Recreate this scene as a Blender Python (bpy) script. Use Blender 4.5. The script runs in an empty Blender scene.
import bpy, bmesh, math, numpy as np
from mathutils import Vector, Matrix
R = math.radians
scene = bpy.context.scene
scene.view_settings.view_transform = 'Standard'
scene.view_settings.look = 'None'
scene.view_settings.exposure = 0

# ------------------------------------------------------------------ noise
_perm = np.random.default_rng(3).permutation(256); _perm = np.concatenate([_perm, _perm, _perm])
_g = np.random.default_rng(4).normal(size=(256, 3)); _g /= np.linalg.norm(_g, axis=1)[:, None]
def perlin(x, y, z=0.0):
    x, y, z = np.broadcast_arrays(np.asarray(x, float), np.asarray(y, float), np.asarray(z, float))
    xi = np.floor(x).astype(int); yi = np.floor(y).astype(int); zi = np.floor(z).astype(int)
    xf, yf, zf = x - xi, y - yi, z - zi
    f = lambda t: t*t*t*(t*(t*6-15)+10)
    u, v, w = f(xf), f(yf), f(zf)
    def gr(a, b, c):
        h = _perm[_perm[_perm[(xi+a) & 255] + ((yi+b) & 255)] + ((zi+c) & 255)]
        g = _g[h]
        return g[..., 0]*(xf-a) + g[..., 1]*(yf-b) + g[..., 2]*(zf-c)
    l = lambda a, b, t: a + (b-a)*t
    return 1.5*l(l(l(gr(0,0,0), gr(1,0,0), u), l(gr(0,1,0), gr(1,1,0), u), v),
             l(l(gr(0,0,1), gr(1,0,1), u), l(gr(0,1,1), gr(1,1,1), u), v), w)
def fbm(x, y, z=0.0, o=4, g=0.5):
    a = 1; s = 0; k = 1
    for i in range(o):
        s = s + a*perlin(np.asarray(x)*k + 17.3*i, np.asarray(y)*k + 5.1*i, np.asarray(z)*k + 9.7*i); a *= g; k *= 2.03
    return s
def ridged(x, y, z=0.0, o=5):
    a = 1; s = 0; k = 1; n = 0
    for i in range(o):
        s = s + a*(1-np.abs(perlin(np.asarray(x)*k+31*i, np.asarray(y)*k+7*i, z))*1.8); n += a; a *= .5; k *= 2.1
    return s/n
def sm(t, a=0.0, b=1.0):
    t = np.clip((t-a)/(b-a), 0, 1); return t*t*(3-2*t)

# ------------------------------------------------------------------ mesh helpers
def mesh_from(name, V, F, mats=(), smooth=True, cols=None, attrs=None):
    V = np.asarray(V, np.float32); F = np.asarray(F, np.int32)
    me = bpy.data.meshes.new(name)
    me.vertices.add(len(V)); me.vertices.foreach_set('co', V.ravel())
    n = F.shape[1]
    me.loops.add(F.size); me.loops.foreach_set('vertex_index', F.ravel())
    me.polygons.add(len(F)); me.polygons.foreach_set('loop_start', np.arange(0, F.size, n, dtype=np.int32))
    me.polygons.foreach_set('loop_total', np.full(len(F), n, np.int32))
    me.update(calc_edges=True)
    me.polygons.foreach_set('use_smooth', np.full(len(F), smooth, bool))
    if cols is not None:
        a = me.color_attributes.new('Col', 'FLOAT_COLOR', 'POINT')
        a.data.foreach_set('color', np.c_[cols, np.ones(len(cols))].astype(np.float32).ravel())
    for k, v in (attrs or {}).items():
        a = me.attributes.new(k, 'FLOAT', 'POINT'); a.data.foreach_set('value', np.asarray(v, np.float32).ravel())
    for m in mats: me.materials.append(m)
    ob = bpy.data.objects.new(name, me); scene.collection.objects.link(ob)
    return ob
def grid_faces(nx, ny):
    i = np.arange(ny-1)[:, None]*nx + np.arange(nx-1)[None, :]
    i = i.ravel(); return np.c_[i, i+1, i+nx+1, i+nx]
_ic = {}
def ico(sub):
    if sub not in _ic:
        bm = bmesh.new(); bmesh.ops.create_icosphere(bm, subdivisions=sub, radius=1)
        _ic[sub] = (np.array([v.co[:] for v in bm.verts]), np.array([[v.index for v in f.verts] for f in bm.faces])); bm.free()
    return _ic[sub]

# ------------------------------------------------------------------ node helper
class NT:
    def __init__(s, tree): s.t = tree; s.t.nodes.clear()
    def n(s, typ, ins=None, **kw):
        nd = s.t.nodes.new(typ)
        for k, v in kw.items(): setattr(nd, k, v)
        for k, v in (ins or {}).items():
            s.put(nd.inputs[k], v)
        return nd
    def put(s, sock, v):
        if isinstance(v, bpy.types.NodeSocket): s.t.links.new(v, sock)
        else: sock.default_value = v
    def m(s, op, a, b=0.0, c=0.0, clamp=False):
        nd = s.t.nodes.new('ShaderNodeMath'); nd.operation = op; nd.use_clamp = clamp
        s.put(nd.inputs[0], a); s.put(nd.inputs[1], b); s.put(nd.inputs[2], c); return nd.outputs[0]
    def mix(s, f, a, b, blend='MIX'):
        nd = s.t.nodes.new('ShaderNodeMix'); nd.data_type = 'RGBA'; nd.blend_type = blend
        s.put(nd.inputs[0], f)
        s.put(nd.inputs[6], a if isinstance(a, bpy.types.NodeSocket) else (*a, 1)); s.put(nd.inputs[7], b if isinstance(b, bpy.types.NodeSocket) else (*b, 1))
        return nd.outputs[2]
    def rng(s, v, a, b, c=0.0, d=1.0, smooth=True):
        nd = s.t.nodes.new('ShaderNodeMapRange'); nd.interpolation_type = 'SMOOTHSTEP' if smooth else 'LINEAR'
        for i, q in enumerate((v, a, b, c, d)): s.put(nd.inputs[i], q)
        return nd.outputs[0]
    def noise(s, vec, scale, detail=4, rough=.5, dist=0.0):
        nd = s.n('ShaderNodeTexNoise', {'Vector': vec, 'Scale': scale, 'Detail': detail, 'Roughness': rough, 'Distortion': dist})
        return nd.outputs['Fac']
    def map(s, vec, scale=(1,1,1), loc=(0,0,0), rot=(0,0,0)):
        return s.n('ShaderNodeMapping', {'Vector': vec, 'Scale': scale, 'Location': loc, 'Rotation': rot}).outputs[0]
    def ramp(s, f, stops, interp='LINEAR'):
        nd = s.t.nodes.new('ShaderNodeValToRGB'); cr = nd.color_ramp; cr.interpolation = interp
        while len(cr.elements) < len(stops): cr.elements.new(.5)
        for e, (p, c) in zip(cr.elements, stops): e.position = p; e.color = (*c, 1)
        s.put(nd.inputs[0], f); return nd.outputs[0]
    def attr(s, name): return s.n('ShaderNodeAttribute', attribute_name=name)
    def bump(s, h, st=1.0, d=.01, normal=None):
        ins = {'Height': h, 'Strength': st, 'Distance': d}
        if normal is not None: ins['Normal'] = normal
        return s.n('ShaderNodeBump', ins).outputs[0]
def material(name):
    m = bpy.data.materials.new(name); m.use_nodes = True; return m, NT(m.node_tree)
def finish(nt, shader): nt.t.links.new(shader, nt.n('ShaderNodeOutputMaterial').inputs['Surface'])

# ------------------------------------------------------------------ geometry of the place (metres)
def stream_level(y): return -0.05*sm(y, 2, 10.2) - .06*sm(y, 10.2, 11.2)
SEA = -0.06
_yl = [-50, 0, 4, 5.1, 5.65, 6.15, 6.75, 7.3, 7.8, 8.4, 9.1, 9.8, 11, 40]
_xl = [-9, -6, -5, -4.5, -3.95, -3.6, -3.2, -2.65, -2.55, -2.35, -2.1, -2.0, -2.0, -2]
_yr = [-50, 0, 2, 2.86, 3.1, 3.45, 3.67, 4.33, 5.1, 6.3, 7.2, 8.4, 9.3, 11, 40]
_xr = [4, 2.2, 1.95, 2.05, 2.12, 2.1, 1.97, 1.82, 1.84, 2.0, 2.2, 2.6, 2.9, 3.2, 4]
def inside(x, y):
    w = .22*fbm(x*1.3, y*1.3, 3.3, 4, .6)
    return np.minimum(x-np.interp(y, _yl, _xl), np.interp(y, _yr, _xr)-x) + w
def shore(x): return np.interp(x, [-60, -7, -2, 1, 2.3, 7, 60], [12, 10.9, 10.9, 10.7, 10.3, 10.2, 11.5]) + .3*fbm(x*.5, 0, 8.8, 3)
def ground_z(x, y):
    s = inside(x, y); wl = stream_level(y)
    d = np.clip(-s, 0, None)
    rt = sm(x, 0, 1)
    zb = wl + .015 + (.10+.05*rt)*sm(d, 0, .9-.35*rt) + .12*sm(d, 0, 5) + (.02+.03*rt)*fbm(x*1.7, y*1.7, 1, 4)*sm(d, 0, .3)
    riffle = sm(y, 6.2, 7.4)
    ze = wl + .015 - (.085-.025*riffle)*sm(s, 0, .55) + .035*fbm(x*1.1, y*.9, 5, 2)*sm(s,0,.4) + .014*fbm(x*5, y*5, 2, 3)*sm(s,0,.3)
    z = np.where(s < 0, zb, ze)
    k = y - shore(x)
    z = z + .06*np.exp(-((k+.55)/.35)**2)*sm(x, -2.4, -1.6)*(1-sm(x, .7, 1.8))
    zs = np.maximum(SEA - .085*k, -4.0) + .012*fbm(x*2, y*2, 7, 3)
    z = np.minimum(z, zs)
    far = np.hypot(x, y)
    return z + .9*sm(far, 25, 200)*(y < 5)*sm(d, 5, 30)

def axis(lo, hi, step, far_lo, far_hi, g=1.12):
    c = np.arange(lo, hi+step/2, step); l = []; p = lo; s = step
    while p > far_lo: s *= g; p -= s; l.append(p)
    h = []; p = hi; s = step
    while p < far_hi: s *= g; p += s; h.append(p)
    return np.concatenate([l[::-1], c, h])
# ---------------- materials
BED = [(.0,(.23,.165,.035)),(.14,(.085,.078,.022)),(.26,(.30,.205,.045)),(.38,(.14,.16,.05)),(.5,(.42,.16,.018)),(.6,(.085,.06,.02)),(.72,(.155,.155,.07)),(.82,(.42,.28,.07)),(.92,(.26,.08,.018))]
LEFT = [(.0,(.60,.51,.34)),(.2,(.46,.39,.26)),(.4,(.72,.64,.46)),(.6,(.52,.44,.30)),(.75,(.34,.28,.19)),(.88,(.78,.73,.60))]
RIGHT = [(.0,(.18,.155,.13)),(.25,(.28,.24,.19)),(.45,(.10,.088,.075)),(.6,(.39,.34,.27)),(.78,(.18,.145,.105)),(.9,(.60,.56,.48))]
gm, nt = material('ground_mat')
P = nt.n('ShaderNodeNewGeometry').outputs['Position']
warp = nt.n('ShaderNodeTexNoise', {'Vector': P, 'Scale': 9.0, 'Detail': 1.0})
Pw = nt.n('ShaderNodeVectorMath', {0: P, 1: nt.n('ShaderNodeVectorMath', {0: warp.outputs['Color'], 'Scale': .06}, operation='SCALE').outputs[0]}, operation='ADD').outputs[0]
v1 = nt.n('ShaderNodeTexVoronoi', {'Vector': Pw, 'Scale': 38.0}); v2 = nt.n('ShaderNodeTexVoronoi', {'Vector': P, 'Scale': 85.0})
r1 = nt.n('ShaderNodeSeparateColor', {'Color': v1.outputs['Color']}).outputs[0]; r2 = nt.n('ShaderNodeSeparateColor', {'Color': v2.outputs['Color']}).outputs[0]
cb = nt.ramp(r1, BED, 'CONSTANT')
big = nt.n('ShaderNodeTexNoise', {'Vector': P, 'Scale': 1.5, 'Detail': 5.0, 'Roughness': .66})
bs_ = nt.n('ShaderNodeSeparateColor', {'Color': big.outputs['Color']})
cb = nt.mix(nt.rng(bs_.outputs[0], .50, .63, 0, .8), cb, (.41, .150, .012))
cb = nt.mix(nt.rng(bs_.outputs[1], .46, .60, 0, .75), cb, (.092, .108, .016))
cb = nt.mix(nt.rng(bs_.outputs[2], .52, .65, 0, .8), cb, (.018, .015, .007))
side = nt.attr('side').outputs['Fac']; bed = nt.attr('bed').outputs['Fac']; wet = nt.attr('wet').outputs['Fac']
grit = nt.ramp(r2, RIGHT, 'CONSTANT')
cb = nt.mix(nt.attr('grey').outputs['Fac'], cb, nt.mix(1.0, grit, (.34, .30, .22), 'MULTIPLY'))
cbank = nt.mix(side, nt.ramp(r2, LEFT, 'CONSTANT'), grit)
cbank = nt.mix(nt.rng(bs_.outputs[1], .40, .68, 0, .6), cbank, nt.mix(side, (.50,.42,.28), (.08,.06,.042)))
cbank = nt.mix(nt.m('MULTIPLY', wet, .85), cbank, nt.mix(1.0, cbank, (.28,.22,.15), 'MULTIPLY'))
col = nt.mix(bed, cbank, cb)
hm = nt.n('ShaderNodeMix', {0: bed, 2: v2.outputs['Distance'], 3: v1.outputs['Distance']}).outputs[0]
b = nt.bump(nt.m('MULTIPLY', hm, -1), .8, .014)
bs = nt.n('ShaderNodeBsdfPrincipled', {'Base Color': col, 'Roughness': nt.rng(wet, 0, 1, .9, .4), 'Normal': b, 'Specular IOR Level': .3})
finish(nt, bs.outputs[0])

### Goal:
Everything from the first line of the material through the line containing "scene.view_settings.exposure = 0" is to be printed exactly; lines after that are to be left out.

### Task result:
Recreate this scene as a Blender Python (bpy) script. Use Blender 4.5. The script runs in an empty Blender scene.
import bpy, bmesh, math, numpy as np
from mathutils import Vector, Matrix
R = math.radians
scene = bpy.context.scene
scene.view_settings.view_transform = 'Standard'
scene.view_settings.look = 'None'
scene.view_settings.exposure = 0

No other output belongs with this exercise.